Work to do: Restate the records in their entirety, word for word.

++++++++

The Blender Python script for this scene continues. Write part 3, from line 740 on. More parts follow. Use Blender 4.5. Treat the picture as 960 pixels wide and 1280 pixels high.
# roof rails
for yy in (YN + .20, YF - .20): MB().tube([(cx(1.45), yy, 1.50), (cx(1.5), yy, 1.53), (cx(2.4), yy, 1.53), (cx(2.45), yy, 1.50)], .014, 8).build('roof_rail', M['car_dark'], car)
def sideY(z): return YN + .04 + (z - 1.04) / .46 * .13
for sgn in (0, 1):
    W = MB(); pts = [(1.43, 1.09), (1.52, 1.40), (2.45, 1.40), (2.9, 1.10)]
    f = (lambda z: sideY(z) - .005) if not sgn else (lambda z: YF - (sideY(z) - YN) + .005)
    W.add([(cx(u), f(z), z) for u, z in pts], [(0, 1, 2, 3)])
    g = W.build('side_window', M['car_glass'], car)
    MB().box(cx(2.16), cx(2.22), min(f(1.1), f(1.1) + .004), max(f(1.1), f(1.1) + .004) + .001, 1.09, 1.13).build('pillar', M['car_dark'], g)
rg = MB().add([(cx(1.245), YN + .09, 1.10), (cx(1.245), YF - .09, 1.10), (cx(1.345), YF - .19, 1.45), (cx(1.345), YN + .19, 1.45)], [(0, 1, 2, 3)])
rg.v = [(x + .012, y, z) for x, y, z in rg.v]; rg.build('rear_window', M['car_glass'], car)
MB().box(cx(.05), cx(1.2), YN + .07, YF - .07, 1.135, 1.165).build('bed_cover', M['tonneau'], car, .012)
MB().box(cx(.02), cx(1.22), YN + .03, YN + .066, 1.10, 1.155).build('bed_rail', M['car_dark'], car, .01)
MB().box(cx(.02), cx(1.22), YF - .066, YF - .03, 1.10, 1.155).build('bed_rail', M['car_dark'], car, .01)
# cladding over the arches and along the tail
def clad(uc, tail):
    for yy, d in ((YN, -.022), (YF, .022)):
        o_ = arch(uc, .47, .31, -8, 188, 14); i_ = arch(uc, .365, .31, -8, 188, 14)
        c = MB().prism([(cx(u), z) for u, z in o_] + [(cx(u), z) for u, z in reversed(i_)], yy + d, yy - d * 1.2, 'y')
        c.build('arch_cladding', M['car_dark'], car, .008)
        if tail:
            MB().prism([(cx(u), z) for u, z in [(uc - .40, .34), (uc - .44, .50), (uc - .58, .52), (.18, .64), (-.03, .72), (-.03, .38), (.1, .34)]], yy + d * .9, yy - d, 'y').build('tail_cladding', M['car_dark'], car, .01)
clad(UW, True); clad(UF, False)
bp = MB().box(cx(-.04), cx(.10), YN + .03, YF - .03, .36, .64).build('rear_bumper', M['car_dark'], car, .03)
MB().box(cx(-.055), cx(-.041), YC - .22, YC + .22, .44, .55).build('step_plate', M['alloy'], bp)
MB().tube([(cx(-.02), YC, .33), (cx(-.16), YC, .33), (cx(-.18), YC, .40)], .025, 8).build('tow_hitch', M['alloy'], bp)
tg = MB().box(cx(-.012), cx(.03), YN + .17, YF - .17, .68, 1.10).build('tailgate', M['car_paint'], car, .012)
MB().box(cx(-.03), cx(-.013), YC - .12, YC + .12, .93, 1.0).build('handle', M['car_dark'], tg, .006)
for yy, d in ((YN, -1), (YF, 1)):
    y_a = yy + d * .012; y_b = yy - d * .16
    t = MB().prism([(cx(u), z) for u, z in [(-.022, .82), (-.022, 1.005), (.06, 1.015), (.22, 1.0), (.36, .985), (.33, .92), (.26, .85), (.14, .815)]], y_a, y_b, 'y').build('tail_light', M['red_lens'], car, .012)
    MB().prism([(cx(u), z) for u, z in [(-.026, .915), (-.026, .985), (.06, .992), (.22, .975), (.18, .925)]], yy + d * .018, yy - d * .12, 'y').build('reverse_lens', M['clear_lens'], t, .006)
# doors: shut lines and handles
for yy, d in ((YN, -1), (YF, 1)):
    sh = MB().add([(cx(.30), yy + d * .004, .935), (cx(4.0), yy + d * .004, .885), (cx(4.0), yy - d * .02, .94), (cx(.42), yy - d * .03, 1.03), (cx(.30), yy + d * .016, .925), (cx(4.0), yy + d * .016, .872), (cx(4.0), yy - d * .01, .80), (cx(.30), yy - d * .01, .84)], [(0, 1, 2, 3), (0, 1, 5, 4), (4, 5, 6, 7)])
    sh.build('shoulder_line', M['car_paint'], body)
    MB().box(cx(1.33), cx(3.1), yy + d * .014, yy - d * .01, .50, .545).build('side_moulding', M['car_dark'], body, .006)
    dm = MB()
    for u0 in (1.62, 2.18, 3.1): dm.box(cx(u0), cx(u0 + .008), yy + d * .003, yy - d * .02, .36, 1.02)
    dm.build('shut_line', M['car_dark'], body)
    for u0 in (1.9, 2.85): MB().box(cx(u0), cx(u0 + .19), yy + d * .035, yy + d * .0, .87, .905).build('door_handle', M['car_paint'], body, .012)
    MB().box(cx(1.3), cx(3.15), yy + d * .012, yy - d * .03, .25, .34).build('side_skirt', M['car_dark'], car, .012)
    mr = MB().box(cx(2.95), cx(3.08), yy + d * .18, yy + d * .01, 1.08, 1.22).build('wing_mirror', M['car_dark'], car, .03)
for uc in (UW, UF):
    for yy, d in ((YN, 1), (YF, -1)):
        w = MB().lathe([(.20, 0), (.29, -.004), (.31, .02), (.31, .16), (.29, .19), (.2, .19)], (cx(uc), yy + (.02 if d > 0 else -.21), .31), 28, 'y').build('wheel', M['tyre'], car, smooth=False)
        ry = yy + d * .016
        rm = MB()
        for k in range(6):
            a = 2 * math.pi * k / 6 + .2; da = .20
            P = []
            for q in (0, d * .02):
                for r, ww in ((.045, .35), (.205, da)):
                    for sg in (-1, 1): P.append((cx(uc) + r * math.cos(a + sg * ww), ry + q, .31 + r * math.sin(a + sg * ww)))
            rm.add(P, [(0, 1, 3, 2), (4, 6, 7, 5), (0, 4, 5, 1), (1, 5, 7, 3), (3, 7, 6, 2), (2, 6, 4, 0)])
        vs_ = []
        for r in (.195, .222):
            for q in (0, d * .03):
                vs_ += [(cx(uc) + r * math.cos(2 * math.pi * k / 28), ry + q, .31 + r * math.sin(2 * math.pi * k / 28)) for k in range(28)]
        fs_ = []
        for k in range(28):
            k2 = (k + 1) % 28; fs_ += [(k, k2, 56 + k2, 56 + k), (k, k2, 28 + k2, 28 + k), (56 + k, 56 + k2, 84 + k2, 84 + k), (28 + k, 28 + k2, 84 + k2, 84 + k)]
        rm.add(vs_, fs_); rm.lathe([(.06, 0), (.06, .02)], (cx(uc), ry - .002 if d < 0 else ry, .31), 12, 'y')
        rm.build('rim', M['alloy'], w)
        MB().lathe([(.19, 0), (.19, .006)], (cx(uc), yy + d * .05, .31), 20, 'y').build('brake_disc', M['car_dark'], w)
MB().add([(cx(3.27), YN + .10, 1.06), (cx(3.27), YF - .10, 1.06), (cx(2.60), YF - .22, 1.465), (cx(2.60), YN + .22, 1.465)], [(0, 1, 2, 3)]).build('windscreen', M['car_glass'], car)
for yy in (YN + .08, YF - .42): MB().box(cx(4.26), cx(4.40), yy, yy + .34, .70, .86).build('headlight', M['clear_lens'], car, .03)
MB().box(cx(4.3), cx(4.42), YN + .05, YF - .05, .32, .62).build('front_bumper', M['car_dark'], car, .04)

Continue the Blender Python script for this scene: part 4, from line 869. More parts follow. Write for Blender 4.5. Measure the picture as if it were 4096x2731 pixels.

++++++++

Answer:
The Blender Python script for this scene continues. Write part 3, from line 740 on. More parts follow. Use Blender 4.5. Treat the picture as 960 pixels wide and 1280 pixels high.
# roof rails
for yy in (YN + .20, YF - .20): MB().tube([(cx(1.45), yy, 1.50), (cx(1.5), yy, 1.53), (cx(2.4), yy, 1.53), (cx(2.45), yy, 1.50)], .014, 8).build('roof_rail', M['car_dark'], car)
def sideY(z): return YN + .04 + (z - 1.04) / .46 * .13
for sgn in (0, 1):
    W = MB(); pts = [(1.43, 1.09), (1.52, 1.40), (2.45, 1.40), (2.9, 1.10)]
    f = (lambda z: sideY(z) - .005) if not sgn else (lambda z: YF - (sideY(z) - YN) + .005)
    W.add([(cx(u), f(z), z) for u, z in pts], [(0, 1, 2, 3)])
    g = W.build('side_window', M['car_glass'], car)
    MB().box(cx(2.16), cx(2.22), min(f(1.1), f(1.1) + .004), max(f(1.1), f(1.1) + .004) + .001, 1.09, 1.13).build('pillar', M['car_dark'], g)
rg = MB().add([(cx(1.245), YN + .09, 1.10), (cx(1.245), YF - .09, 1.10), (cx(1.345), YF - .19, 1.45), (cx(1.345), YN + .19, 1.45)], [(0, 1, 2, 3)])
rg.v = [(x + .012, y, z) for x, y, z in rg.v]; rg.build('rear_window', M['car_glass'], car)
MB().box(cx(.05), cx(1.2), YN + .07, YF - .07, 1.135, 1.165).build('bed_cover', M['tonneau'], car, .012)
MB().box(cx(.02), cx(1.22), YN + .03, YN + .066, 1.10, 1.155).build('bed_rail', M['car_dark'], car, .01)
MB().box(cx(.02), cx(1.22), YF - .066, YF - .03, 1.10, 1.155).build('bed_rail', M['car_dark'], car, .01)
# cladding over the arches and along the tail
def clad(uc, tail):
    for yy, d in ((YN, -.022), (YF, .022)):
        o_ = arch(uc, .47, .31, -8, 188, 14); i_ = arch(uc, .365, .31, -8, 188, 14)
        c = MB().prism([(cx(u), z) for u, z in o_] + [(cx(u), z) for u, z in reversed(i_)], yy + d, yy - d * 1.2, 'y')
        c.build('arch_cladding', M['car_dark'], car, .008)
        if tail:
            MB().prism([(cx(u), z) for u, z in [(uc - .40, .34), (uc - .44, .50), (uc - .58, .52), (.18, .64), (-.03, .72), (-.03, .38), (.1, .34)]], yy + d * .9, yy - d, 'y').build('tail_cladding', M['car_dark'], car, .01)
clad(UW, True); clad(UF, False)
bp = MB().box(cx(-.04), cx(.10), YN + .03, YF - .03, .36, .64).build('rear_bumper', M['car_dark'], car, .03)
MB().box(cx(-.055), cx(-.041), YC - .22, YC + .22, .44, .55).build('step_plate', M['alloy'], bp)
MB().tube([(cx(-.02), YC, .33), (cx(-.16), YC, .33), (cx(-.18), YC, .40)], .025, 8).build('tow_hitch', M['alloy'], bp)
tg = MB().box(cx(-.012), cx(.03), YN + .17, YF - .17, .68, 1.10).build('tailgate', M['car_paint'], car, .012)
MB().box(cx(-.03), cx(-.013), YC - .12, YC + .12, .93, 1.0).build('handle', M['car_dark'], tg, .006)
for yy, d in ((YN, -1), (YF, 1)):
    y_a = yy + d * .012; y_b = yy - d * .16
    t = MB().prism([(cx(u), z) for u, z in [(-.022, .82), (-.022, 1.005), (.06, 1.015), (.22, 1.0), (.36, .985), (.33, .92), (.26, .85), (.14, .815)]], y_a, y_b, 'y').build('tail_light', M['red_lens'], car, .012)
    MB().prism([(cx(u), z) for u, z in [(-.026, .915), (-.026, .985), (.06, .992), (.22, .975), (.18, .925)]], yy + d * .018, yy - d * .12, 'y').build('reverse_lens', M['clear_lens'], t, .006)
# doors: shut lines and handles
for yy, d in ((YN, -1), (YF, 1)):
    sh = MB().add([(cx(.30), yy + d * .004, .935), (cx(4.0), yy + d * .004, .885), (cx(4.0), yy - d * .02, .94), (cx(.42), yy - d * .03, 1.03), (cx(.30), yy + d * .016, .925), (cx(4.0), yy + d * .016, .872), (cx(4.0), yy - d * .01, .80), (cx(.30), yy - d * .01, .84)], [(0, 1, 2, 3), (0, 1, 5, 4), (4, 5, 6, 7)])
    sh.build('shoulder_line', M['car_paint'], body)
    MB().box(cx(1.33), cx(3.1), yy + d * .014, yy - d * .01, .50, .545).build('side_moulding', M['car_dark'], body, .006)
    dm = MB()
    for u0 in (1.62, 2.18, 3.1): dm.box(cx(u0), cx(u0 + .008), yy + d * .003, yy - d * .02, .36, 1.02)
    dm.build('shut_line', M['car_dark'], body)
    for u0 in (1.9, 2.85): MB().box(cx(u0), cx(u0 + .19), yy + d * .035, yy + d * .0, .87, .905).build('door_handle', M['car_paint'], body, .012)
    MB().box(cx(1.3), cx(3.15), yy + d * .012, yy - d * .03, .25, .34).build('side_skirt', M['car_dark'], car, .012)
    mr = MB().box(cx(2.95), cx(3.08), yy + d * .18, yy + d * .01, 1.08, 1.22).build('wing_mirror', M['car_dark'], car, .03)
for uc in (UW, UF):
    for yy, d in ((YN, 1), (YF, -1)):
        w = MB().lathe([(.20, 0), (.29, -.004), (.31, .02), (.31, .16), (.29, .19), (.2, .19)], (cx(uc), yy + (.02 if d > 0 else -.21), .31), 28, 'y').build('wheel', M['tyre'], car, smooth=False)
        ry = yy + d * .016
        rm = MB()
        for k in range(6):
            a = 2 * math.pi * k / 6 + .2; da = .20
            P = []
            for q in (0, d * .02):
                for r, ww in ((.045, .35), (.205, da)):
                    for sg in (-1, 1): P.append((cx(uc) + r * math.cos(a + sg * ww), ry + q, .31 + r * math.sin(a + sg * ww)))
            rm.add(P, [(0, 1, 3, 2), (4, 6, 7, 5), (0, 4, 5, 1), (1, 5, 7, 3), (3, 7, 6, 2), (2, 6, 4, 0)])
        vs_ = []
        for r in (.195, .222):
            for q in (0, d * .03):
                vs_ += [(cx(uc) + r * math.cos(2 * math.pi * k / 28), ry + q, .31 + r * math.sin(2 * math.pi * k / 28)) for k in range(28)]
        fs_ = []
        for k in range(28):
            k2 = (k + 1) % 28; fs_ += [(k, k2, 56 + k2, 56 + k), (k, k2, 28 + k2, 28 + k), (56 + k, 56 + k2, 84 + k2, 84 + k), (28 + k, 28 + k2, 84 + k2, 84 + k)]
        rm.add(vs_, fs_); rm.lathe([(.06, 0), (.06, .02)], (cx(uc), ry - .002 if d < 0 else ry, .31), 12, 'y')
        rm.build('rim', M['alloy'], w)
        MB().lathe([(.19, 0), (.19, .006)], (cx(uc), yy + d * .05, .31), 20, 'y').build('brake_disc', M['car_dark'], w)
MB().add([(cx(3.27), YN + .10, 1.06), (cx(3.27), YF - .10, 1.06), (cx(2.60), YF - .22, 1.465), (cx(2.60), YN + .22, 1.465)], [(0, 1, 2, 3)]).build('windscreen', M['car_glass'], car)
for yy in (YN + .08, YF - .42): MB().box(cx(4.26), cx(4.40), yy, yy + .34, .70, .86).build('headlight', M['clear_lens'], car, .03)
MB().box(cx(4.3), cx(4.42), YN + .05, YF - .05, .32, .62).build('front_bumper', M['car_dark'], car, .04)

Continue the Blender Python script for this scene: part 4, from line 869. More parts follow. Write for Blender 4.5. Measure the picture as if it were 4096x2731 pixels.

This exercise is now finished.